*RECORDED DATA:*
- - - -
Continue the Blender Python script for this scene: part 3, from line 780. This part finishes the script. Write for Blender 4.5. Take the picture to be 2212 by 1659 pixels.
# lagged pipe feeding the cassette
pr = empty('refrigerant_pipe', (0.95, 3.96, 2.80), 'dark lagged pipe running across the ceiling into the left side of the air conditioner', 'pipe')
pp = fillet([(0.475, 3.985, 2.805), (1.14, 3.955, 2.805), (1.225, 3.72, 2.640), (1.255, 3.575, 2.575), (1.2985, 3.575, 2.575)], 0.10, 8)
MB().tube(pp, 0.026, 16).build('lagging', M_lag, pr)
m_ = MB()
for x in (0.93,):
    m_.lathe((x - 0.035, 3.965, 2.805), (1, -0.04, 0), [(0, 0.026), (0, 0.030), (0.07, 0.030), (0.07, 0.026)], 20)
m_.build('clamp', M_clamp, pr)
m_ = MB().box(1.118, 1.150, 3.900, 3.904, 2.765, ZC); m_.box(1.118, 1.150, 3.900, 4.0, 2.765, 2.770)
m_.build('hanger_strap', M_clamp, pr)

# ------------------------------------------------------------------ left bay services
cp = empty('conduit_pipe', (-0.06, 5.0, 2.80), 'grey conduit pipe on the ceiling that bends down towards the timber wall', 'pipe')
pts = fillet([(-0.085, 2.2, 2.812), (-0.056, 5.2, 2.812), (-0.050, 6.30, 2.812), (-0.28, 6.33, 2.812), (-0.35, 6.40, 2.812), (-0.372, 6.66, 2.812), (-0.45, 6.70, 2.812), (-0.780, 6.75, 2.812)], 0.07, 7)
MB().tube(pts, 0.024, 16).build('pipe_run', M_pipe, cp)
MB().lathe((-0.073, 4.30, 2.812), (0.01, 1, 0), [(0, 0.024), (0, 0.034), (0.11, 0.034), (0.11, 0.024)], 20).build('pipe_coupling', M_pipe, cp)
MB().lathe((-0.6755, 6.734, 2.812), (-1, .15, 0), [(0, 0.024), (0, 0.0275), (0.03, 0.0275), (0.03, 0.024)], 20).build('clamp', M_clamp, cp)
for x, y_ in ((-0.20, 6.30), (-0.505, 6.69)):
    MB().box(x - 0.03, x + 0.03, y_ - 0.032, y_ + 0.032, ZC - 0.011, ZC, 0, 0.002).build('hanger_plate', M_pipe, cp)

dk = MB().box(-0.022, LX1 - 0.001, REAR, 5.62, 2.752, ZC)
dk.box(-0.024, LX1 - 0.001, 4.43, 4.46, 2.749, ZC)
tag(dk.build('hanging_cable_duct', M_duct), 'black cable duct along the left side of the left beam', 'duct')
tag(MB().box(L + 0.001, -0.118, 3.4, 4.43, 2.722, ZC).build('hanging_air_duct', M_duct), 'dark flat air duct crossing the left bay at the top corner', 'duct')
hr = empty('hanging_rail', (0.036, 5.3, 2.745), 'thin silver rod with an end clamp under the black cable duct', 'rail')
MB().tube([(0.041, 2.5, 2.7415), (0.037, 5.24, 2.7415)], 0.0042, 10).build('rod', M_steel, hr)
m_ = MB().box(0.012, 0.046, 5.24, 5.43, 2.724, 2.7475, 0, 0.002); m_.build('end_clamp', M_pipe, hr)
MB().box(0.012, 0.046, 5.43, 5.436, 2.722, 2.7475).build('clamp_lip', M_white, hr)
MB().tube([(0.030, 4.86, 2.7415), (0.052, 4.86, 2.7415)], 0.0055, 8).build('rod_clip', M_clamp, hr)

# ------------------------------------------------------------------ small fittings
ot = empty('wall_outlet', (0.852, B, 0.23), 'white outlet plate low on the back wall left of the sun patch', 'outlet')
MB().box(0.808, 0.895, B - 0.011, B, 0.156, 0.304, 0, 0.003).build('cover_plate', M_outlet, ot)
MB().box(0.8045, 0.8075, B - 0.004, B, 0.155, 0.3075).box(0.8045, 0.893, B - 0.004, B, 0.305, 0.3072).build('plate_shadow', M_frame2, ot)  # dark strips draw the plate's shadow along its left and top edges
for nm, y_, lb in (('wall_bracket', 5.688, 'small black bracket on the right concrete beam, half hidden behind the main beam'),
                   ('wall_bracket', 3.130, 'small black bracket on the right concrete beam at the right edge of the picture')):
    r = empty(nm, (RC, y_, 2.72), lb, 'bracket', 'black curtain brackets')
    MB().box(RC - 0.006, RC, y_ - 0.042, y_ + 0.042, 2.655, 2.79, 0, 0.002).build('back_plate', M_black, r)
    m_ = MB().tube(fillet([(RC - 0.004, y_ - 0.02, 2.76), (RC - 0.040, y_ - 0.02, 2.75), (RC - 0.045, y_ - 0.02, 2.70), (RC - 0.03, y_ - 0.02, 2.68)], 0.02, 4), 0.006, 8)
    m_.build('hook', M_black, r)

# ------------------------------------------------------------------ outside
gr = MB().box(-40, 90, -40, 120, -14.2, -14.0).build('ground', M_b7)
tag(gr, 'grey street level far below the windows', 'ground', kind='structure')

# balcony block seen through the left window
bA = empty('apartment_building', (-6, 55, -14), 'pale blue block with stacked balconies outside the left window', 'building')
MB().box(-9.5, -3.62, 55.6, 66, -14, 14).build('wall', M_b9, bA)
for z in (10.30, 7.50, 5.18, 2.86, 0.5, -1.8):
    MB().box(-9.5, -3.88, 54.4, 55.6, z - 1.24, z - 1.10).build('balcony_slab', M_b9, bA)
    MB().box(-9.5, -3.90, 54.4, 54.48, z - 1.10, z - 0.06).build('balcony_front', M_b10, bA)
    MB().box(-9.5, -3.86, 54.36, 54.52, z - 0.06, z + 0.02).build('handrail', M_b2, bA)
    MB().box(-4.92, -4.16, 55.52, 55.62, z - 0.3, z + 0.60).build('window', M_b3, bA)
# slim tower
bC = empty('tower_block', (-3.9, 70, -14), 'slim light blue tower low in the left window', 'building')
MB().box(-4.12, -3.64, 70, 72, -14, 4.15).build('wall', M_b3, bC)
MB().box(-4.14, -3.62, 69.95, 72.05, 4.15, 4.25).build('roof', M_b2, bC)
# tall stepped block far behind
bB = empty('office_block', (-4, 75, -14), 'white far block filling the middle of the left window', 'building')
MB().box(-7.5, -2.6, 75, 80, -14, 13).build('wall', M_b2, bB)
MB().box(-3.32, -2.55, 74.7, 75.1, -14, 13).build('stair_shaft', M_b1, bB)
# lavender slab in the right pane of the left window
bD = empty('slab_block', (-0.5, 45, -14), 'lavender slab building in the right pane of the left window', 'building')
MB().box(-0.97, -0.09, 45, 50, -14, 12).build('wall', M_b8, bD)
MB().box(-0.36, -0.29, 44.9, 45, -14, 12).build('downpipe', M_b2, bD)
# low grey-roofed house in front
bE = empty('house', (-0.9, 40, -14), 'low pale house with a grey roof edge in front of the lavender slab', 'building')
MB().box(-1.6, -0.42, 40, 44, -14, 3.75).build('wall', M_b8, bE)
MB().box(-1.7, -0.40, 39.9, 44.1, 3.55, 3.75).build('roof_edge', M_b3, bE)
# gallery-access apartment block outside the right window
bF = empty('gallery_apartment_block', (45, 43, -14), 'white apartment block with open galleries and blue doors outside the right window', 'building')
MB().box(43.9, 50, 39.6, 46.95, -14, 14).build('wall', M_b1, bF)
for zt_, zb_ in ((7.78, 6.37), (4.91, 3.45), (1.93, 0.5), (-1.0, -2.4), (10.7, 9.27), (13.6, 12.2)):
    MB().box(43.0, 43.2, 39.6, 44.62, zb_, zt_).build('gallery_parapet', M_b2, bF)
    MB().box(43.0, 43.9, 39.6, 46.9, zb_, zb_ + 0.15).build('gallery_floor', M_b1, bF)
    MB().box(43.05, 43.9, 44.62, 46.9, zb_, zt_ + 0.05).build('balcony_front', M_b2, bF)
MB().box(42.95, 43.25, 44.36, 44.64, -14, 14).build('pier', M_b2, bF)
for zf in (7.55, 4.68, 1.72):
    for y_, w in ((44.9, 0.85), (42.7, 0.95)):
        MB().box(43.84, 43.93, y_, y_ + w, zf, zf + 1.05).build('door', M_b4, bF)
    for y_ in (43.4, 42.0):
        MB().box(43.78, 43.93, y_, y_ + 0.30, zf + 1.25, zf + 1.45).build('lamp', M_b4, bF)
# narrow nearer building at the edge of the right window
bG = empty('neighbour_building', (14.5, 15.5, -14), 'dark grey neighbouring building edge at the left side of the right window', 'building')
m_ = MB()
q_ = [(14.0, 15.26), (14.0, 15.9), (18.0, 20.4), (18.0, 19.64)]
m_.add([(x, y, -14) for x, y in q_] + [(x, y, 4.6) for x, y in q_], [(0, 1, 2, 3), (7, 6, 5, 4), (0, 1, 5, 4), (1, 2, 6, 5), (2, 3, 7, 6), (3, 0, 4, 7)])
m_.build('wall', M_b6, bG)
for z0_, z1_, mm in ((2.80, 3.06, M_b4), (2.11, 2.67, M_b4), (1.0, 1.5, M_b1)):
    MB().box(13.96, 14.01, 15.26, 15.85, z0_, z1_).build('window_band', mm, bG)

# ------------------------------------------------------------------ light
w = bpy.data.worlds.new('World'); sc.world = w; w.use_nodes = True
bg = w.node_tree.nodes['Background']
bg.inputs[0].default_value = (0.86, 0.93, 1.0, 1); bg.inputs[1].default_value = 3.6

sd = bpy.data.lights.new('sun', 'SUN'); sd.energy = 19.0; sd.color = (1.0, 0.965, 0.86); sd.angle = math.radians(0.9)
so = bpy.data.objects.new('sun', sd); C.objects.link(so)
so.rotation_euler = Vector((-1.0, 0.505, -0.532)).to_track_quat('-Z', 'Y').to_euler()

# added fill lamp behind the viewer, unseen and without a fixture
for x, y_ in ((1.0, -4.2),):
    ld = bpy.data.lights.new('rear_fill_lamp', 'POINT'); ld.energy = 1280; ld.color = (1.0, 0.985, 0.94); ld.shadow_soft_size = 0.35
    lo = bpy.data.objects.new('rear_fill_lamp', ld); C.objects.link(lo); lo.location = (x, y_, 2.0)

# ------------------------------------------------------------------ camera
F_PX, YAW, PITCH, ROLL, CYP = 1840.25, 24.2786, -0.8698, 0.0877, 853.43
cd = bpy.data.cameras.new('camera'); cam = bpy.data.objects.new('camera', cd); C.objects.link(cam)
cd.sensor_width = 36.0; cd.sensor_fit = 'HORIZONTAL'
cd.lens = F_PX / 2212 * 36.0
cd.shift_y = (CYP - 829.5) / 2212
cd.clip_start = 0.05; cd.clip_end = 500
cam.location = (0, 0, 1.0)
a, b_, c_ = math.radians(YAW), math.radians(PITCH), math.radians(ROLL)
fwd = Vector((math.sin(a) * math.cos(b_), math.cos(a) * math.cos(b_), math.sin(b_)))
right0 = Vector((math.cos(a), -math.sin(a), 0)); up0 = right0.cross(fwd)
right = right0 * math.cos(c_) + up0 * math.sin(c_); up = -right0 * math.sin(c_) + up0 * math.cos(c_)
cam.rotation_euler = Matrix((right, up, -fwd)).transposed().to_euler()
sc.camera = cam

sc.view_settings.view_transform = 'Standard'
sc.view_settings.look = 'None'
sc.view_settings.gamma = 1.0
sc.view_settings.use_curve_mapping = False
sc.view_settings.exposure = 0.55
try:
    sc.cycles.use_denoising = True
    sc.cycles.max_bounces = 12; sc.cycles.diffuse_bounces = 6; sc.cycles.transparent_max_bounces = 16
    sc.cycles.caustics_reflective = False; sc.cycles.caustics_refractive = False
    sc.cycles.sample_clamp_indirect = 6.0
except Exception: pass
- - - -
*DESCRIPTION OF THE TASK:* Using the data above, say how many lines include "picture". No other reply is needed.

*THE COMPLETED TASK:* 2